On Monday, the House and Senate majority caucuses released a joint plan to reduce the state’s budget deficit by $1 billion, largely by continuing unallotments Governor Tim Pawlenty originally enacted in 2009, many of which were included in budget-balancing legislation in 2010. The plan represents the first phase of what is likely to be a cuts-only approach by the legislature to balancing the state’s $6.2 billion budget deficit and reveals some of the dangers of that approach as the state struggles to emerge from a recession. (A complete list of the proposed cuts is available online.)

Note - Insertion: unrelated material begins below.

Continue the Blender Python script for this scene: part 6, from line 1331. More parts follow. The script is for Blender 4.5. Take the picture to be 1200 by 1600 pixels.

Focusing on cuts to low- and moderate-income Minnesotans puts a drag on the state’s economy. There are few things the state can do to speed Minnesota’s recovery, but it is counter-productive to reduce demand in the economy by pulling resources from people who would spend the money quickly and locally. In 2009, Governor Pawlenty unalloted resources from the Renters’ Credit, which provides a tax credit to more than 300,000 low- and moderate-income households – more than one-quarter of which include seniors or people with severe disabilities. The House/Senate plan continues that unallotment, reducing tax credits flowing to these households by $106 million in FY 2012-13.

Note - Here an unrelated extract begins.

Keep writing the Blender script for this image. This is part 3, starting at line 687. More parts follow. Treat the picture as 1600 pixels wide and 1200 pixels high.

Another element of the House/Senate proposal includes eliminating Emergency General Assistance, which serves individuals or families who need one-time help to avoid a crisis situation, such as losing their housing or having utilities shut off. The proposal eliminates all $18 million in funding for FY 2012-13. Not only would this action leave low-income or disabled Minnesotans at risk of going without basic necessities like food, clothing or shelter, but means Minnesota stores and landlords will not get paid those dollars.
Failure to invest in Minnesota’s infrastructure undermines our long-term economic future. The House/Senate proposal also continues unallotment actions that will hurt Minnesota’s ability to succeed in the long term. The plan would permanently reduce funding for higher education by $93 million a year. Whether Minnesota will have a well-educated workforce in the future depends heavily on access to quality and affordable educational and training opportunities today. However, the House/Senate plan would cut state funding for higher education below FY 2006-07 levels, inevitably making it more difficult for many Minnesotans to develop those vital skills.

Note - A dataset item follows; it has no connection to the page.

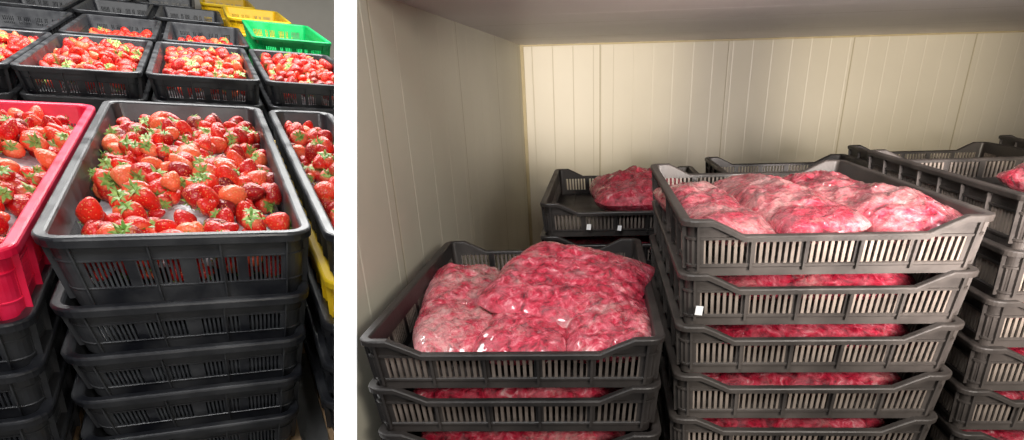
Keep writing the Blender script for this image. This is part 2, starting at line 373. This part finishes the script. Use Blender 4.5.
stack_right(.76,2.17+CD/2,zD,0,5)
stack_right(1.39,2.26+CD/2,CAMZ-.31,0,6)
stack_right(2.02,2.26+CD/2,CAMZ-.285,0,7)
def bag(x,y,z,L,W,T,rx,ry,rz,seed,mat=None,sag=0):
    return obj('frozen_strawberry_bag',bag_mesh('bag',L,W,T,seed,mat or M_bag,sag=sag),loc=(x,y,z),rot=(rx,ry,rz))
bz=zL-.060
bag(-.335,1.55,bz,.64,.22,.095,0,.06,.14,1,M_bagf)
bag(-.155,1.40,bz+.002,.42,.21,.085,0,0,-.05,2)
bag(.02,1.49,bz+.010,.62,.20,.10,0,-.08,.03,3)
bag(-.07,1.50,bz+.064,.38,.35,.080,.16,.12,-.32,4)
bz=zR-.055
bag(.255,1.59,bz+.006,.60,.165,.075,0,.05,.12,5,M_bagf)
bag(.415,1.60,bz+.014,.64,.175,.080,0,-.14,.16,6,M_bagf)
bag(.585,1.60,bz+.014,.66,.19,.085,0,-.14,.20,7,M_bagf)
bag(.155,2.56,zC-.035,.55,.36,.12,0,0,.1,8)
bag(1.20,1.65,zE-.030,.4,.34,.10,0,0,.2,9,M_bagf)

# ============================================================ STRAWBERRY BAY (left)
RZ=-.75
BW,BD,BH,BP=.78,2.25,.195,.165
kw=dict(lip=.026,rimt=.032,s0=.080,s1=.148,r=.06,taper=.07,nslot=52,groups=4,t=.014,panel=True)
kt=dict(kw); kt.update(s0=.090,s1=.180)
crB=crate_mesh('bay_crate',BW,BD,BH,M_black,bar=M_blackbar,**kw)
crT=crate_mesh('bay_crate_deep',BW,BD,.25,M_black,bar=M_blackbar,**kt)
crRed=crate_mesh('bay_crate_red',BW,BD,.25,M_red,**kt)
def bstack(x0,x1,y0,y1,mesh,mats,n=6,rz=RZ,shrink=.0,first=None,lean=0):
    root=bpy.data.objects.new('crate_stack',None); sc.collection.objects.link(root)
    root.matrix_basis=BAY@Matrix.Translation(((x0+x1)/2,(y0+y1)/2,0))
    f=first if first is not None else BP
    z=rz
    for k in range(n):
        me=mats.get(k,mesh); s=1-shrink*k
        z=rz-(0 if k==0 else f+(k-1)*BP)
        obj('crate_%d'%k,me,loc=(-lean*k,(0.0 if k==0 else random.uniform(-.006,.006)),z),scale=(s,s if k==0 else 1,1),parent=root)
    zb=z-BH; fl=-1.75
    obj('pallet',pallet_mesh((x1-x0)*.9,(y1-y0)*.95,zb-fl),loc=(-lean*(n-1),0,zb),parent=root)
    return root
bstack(-.55,.235,2.235,4.485,crB,{0:crT},5,shrink=.018,first=.222,lean=.021)
bstack(-1.355,-.575,2.20,4.45,crB,{0:crRed},5,rz=RZ-.02,first=.222,lean=.02)
kn=dict(kw); kn.update(nslot=24,groups=2,panel=False)
crN=crate_mesh('narrow_crate',.36,BD,BH,M_black,bar=M_blackbar,**kn); crNY=crate_mesh('narrow_crate_y',.36,BD,BH,M_yellow,**kn)
bstack(.262,.622,2.18,4.43,crN,{1:crNY},5,lean=.016)
kr=dict(kw); kr.update(nslot=42)
def rowmesh(w,d,mat): return crate_mesh('row_crate',w,d,BH,mat,**kr)
r2=rowmesh(.71,1.95,M_black); r2n=rowmesh(.73,1.85,M_black)
r2y=rowmesh(.73,1.85,M_yellow); r2g=rowmesh(.73,1.85,M_green)
cols2=[(-1.85,-1.14),(-1.13,-.42),(-.40,.31),(.34,1.05)]
for a,b_ in cols2: bstack(a,b_,5.5,7.45,r2,{},5)
for (ys,cols,green,ye) in [(7.6,[-1.95,-1.14,-.36,.40],3,None),(9.9,[-2.1,-1.3,-.5,.27],9,3),(12.0,[-2.4,-1.6,-.8,0],9,3)]:
    for i,xc in enumerate(cols):
        me=r2n
        if i==green: me=r2g
        if i==ye: me=r2y
        bstack(xc,xc+.73,ys,ys+1.85,me,{},3,rz=RZ+(.09 if me is r2g else (.07 if me is r2y else 0)))
def hmain(W,D,top,mid):
    def f(x,y):
        e=max(0,min(1,(D/2-abs(y))/.5))*max(0,min(1,(W/2-abs(x))/.2))
        return -top+mid*e
    return f
def pile(xc,yc,W,D,size,sp,top,mid,layers,lu,rz=RZ,liner=True,holes=.42):
    hf=hmain(W,D,top,mid)
    me=berry_pile('berries',W,D,size,sp,hf,layers,lu,holes=holes)
    o=obj('strawberry_pile',me,BAY,(xc,yc,rz))
    if liner: obj('white_liner',liner_mesh(W*1.0,D*.97,.012,hf,size*.50),parent=o)
    return o
o=pile(-.155,3.34,.65,2.02,.080,.066,.115,.070,2,.34,holes=.36)
me=berry_pile('front_berries',.56,.06,.062,.05,lambda x,y:-.165,2,0,.0,holes=9); obj('berries_at_slats',me,parent=o,loc=(0,-.965,0))
pile(-.965,3.30,.63,2.02,.080,.066,.125,.07,2,.28,holes=.33)
pile(.442,3.28,.24,2.02,.078,.064,.11,.05,2,.34)
for a,b_ in cols2: pile((a+b_)/2,6.47,.54,1.70,.084,.076,.10,.05,2,.22,holes=9,liner=False)
for xc in (-1.14,-.36): pile(xc+.36,8.5,.50,1.3,.09,.09,.14,.02,1,.2,liner=False)
def bayz(x,y): return CAMZ+(-1.75-.14760199*x+.08303545*y)/.98555505
c4=[(-.60,.2),(-.60,17),(-14,17),(-14,.2)]
poly('floor_bay',[(x,y,bayz(x,y)-.05) for x,y in c4]+[(x,y,bayz(x,y)) for x,y in c4],[(3,2,1,0),(4,5,6,7),(0,1,5,4),(1,2,6,5),(2,3,7,6),(3,0,4,7)],M_floor)
mb=MB(); mb.box(-8,6.3,14.2,14.3,-1.75,2.2); obj('wall_bay',mb.mesh('wall_bay',[M_bwall]),BAY)

# ============================================================ LIGHTS
w=bpy.data.worlds.new('world'); sc.world=w; w.use_nodes=True; w.node_tree.nodes['Background'].inputs[0].default_value=(.95,.95,1,1); w.node_tree.nodes['Background'].inputs[1].default_value=.11
def area(name,loc,target,sx,sy,power,color,frame=WORLD):
    l=bpy.data.lights.new(name,'AREA'); l.shape='RECTANGLE'; l.size=sx; l.size_y=sy; l.energy=power; l.color=color
    o=bpy.data.objects.new(name,l); sc.collection.objects.link(o)
    p=frame@Vector(loc); t=frame@Vector(target); o.location=p; o.rotation_euler=(t-p).to_track_quat('-Z','Y').to_euler(); return o
area('bay_skylight',(-.3,7.0,2.4),(-.6,6.2,-1),2.2,7,820,(1,.99,.97),BAY)
area('bay_front_light',(-.6,.4,1.2),(-.3,3,-.9),1.2,.6,55,(1,1,1),BAY)
def spot(name,loc,target,power,ang,blend,color,rad=.05):
    l=bpy.data.lights.new(name,'SPOT'); l.energy=power; l.spot_size=math.radians(ang); l.spot_blend=blend; l.color=color; l.shadow_soft_size=rad
    o=bpy.data.objects.new(name,l); sc.collection.objects.link(o); o.location=loc
    o.rotation_euler=(Vector(target)-Vector(loc)).to_track_quat('-Z','Y').to_euler()
area('doorway_light',(1.0,-.6,2.0),(.7,2.5,1.2),.8,.45,44,(1,.92,.83))
spot('added_beam_left',(.55,.2,1.72),(-.05,5.1,1.60),380,21,1,(1,.86,.64),.05)  # added unseen spot; the pair leaves a dark band on the back wall
spot('added_beam_right',(.9,.2,1.72),(2.1,5.3,1.58),460,23,1,(1,.86,.66),.05)  # added unseen spot for the bright right part of the back wall
spot('ceiling_fill_spot',(.75,.2,1.50),(.80,2.5,CE+.02),420,70,1,(1,.89,.84),.12)  # added unseen fill, stands in for light bounced up to the ceiling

Minnesota’s future also relies on the vitality of our communities – are these places where business want to locate and workers want to live? The House/Senate proposal to continue to cut state aid to local governments by $230 million a year could jeopardize the infrastructure of our counties, cities and towns. Local governments have been feeling squeezed as state aid has been declining significantly in recent years, forcing them to rely more heavily on property taxes to provide fundamental services like ensuring public safety and maintaining roads. Ongoing cuts in state aid will create even more pressure to cut back on basic public services.
Spending reductions will need to be part of the solution for resolving the state’s budget deficit, but they should be presented as part of a balanced package that helps Minnesotans survive the slow recovery and prosper in the future.
The House and Senate intend to act quickly, planning to send this proposal to Governor Dayton before he releases his own budget proposal on February 15.
-Christina Wessel


No signature on tax cut legislation until a comparable revenue package is included. If that results in no package before the Legislature adjourns, maybe we’ll have a special session. Someone has to be honest with the people.